# INSTRUCTIONS TO FOLLOW
From the listing below, restate word for word the lines from the line containing "Write a Blender" down through the line containing "COL = S.collection". Exclude pictures.

[Scenes as source code]
****************
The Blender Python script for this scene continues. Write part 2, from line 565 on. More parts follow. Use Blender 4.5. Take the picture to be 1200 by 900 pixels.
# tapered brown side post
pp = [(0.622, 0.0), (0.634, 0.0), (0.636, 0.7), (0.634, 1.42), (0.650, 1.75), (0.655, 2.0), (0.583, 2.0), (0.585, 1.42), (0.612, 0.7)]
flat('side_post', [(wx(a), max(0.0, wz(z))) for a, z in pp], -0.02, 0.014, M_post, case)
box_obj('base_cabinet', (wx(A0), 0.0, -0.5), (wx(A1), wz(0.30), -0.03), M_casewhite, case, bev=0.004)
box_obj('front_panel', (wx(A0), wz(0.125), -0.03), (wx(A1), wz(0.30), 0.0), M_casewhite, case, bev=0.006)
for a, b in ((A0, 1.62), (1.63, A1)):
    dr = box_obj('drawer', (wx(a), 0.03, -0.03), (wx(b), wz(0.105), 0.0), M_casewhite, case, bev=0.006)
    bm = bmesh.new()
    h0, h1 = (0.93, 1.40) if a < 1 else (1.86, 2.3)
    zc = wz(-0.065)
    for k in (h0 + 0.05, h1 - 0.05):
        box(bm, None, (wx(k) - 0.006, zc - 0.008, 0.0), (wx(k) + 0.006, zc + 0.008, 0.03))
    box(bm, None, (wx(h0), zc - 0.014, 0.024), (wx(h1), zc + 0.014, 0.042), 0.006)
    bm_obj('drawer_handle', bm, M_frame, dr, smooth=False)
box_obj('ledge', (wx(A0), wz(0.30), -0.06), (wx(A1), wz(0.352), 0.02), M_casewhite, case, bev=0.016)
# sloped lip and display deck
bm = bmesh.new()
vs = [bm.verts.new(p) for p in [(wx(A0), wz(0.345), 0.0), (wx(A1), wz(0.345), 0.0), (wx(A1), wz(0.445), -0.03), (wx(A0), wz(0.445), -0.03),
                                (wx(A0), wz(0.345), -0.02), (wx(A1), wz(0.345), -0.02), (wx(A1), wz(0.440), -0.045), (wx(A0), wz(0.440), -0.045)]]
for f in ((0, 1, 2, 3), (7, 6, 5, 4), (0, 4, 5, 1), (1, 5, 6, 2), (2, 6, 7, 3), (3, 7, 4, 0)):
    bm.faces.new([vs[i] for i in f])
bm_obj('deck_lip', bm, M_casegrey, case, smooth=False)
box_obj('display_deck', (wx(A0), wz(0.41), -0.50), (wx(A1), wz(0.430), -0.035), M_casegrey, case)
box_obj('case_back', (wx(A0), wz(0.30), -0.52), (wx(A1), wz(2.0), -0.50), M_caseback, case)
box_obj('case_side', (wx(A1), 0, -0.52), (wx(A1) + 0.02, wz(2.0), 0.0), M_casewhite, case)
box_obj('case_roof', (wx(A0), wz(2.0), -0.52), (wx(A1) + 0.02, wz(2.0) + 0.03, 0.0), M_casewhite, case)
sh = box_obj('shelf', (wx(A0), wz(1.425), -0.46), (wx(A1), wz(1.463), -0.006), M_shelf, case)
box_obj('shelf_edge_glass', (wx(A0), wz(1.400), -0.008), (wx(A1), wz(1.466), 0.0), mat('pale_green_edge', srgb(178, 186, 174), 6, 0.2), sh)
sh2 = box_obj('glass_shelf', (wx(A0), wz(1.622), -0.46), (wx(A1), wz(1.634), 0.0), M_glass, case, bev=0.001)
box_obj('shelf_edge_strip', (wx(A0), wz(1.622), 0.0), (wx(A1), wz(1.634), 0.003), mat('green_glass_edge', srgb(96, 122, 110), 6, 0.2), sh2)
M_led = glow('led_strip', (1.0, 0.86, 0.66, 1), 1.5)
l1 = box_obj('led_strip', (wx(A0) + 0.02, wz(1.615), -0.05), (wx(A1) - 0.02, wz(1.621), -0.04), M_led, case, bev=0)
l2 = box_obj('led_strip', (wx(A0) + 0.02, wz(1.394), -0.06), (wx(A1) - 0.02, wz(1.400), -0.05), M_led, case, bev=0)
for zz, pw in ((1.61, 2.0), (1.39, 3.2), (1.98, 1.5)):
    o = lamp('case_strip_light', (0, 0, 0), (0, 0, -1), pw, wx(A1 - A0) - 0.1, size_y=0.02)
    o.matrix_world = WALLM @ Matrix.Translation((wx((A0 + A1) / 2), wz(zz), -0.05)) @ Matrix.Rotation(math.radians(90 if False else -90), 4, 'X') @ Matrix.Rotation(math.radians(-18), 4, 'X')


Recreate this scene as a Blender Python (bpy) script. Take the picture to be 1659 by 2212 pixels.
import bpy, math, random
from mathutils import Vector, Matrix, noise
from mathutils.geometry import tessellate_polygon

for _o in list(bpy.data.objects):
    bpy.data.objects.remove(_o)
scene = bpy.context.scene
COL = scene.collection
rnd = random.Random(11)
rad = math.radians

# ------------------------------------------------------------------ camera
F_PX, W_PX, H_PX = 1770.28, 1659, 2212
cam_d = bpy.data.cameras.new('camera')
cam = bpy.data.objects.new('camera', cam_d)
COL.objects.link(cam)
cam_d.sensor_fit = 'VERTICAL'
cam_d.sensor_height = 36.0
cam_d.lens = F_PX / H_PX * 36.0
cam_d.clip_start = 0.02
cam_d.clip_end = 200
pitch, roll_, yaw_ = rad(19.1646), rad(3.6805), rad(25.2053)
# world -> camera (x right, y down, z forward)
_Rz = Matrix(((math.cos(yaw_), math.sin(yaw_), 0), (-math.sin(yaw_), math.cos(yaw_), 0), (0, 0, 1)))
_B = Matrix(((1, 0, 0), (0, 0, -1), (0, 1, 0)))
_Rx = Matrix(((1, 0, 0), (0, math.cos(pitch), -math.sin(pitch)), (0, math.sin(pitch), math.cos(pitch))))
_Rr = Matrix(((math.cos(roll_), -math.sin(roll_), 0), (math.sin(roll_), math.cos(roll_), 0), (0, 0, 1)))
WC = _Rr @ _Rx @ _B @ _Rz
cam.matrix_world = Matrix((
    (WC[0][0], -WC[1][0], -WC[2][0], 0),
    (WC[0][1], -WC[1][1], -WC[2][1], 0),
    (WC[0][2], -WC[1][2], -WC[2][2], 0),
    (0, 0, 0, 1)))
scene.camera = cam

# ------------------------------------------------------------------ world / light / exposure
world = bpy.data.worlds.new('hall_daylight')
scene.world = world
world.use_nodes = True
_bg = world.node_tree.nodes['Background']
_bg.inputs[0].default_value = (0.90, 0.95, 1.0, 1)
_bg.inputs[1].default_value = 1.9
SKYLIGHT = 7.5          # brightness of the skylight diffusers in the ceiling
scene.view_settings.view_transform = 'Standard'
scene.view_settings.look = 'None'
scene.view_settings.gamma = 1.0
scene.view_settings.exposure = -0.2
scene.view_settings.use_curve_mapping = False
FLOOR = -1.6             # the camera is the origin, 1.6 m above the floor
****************
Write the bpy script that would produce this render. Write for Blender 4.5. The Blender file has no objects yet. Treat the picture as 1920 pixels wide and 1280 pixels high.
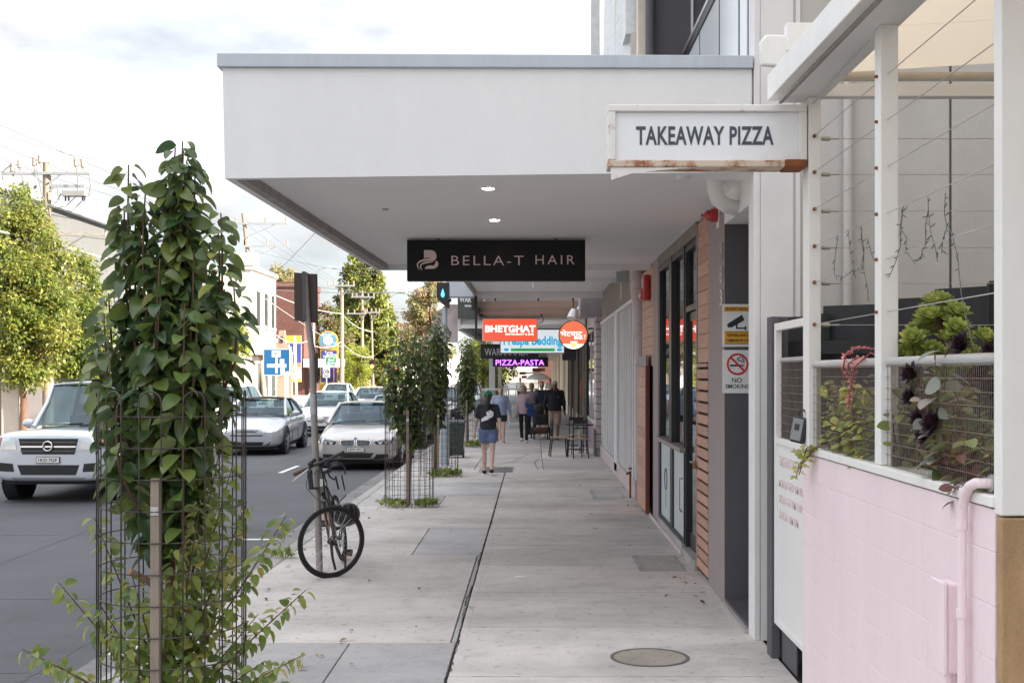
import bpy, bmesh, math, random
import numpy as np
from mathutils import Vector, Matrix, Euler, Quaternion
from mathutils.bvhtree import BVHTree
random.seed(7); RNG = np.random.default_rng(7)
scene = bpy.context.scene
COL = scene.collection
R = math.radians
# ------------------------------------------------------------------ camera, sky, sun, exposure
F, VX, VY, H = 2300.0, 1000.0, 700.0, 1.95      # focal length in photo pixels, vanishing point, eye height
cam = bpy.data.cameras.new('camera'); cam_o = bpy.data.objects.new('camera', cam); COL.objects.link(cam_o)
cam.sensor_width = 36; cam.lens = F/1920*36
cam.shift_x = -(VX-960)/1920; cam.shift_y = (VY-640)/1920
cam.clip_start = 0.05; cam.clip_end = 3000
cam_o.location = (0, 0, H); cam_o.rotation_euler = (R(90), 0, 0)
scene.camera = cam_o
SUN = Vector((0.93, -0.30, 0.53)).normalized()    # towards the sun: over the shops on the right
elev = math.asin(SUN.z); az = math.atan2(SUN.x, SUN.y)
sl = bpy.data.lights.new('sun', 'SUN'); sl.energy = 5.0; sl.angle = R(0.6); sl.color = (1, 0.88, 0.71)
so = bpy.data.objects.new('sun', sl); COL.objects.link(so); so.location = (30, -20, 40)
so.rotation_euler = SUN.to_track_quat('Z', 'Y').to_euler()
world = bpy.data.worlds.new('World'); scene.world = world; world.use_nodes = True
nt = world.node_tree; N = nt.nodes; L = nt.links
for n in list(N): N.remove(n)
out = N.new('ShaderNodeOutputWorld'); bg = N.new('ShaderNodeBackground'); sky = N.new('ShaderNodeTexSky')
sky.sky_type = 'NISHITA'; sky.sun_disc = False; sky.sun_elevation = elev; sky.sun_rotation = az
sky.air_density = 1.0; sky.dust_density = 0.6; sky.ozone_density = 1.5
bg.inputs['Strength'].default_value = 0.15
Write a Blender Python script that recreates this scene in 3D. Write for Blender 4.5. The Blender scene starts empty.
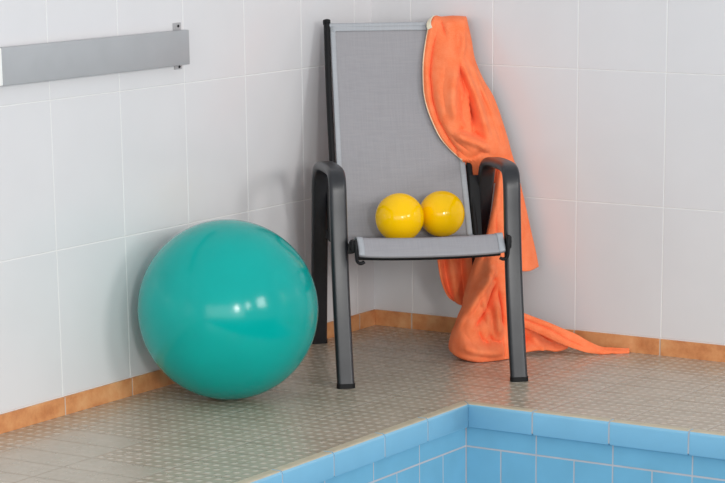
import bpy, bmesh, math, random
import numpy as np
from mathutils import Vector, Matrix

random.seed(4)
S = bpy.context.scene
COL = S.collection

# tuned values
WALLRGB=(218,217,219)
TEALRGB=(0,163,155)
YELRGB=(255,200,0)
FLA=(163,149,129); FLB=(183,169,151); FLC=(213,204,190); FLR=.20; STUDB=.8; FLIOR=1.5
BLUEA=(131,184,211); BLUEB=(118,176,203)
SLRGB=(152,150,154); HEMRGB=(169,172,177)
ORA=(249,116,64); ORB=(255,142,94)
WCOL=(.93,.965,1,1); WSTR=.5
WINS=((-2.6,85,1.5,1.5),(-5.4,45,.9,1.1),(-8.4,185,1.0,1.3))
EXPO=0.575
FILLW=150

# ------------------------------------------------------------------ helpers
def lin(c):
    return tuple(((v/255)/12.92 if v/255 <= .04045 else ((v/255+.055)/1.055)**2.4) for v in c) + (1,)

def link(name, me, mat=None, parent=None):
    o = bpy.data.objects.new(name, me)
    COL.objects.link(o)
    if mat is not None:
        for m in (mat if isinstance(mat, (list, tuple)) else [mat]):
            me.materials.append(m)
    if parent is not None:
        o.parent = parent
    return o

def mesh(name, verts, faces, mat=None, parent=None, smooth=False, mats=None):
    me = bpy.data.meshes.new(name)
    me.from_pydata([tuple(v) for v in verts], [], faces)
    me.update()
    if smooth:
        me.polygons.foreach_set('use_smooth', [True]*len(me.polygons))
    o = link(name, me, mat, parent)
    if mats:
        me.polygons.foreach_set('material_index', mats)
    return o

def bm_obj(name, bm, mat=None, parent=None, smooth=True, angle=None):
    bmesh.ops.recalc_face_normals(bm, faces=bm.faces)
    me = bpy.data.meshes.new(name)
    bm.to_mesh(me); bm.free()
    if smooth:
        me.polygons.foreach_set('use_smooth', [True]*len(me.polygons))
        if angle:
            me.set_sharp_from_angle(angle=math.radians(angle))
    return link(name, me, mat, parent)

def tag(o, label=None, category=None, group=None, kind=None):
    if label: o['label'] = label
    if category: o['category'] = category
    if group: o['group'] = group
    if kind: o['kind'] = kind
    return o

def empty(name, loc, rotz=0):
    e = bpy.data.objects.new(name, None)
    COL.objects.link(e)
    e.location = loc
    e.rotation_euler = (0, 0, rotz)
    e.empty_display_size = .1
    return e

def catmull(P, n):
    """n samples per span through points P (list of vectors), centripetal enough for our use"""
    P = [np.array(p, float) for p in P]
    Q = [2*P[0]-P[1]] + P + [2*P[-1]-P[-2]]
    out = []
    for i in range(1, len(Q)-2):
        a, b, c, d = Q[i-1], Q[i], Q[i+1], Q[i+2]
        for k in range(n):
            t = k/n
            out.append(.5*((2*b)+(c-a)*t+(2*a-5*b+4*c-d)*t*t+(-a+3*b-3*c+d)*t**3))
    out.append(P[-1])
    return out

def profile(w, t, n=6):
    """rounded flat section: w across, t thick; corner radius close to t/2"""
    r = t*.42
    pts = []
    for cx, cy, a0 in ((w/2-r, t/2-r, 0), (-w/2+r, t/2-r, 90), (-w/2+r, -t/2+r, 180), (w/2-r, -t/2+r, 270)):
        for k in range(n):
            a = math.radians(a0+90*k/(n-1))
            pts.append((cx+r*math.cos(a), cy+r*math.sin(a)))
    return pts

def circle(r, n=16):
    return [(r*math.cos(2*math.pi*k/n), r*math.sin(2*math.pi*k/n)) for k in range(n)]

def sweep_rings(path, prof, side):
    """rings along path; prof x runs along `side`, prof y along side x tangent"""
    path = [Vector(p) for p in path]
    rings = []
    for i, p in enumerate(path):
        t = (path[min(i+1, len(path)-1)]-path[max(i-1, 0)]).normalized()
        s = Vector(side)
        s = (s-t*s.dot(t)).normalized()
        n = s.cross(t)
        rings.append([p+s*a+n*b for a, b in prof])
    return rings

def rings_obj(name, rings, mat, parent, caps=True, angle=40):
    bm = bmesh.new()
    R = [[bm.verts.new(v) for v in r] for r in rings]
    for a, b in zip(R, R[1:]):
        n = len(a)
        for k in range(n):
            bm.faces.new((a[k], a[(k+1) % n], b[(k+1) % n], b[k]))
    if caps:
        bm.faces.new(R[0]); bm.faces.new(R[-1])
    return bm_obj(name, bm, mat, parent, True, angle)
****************
# FULL OUTPUT
Write a Blender Python script that recreates this scene in 3D. Write for Blender 4.5. The Blender scene starts empty.
import bpy, bmesh, math, random
import numpy as np
from mathutils import Vector, Matrix

random.seed(4)
S = bpy.context.scene
COL = S.collection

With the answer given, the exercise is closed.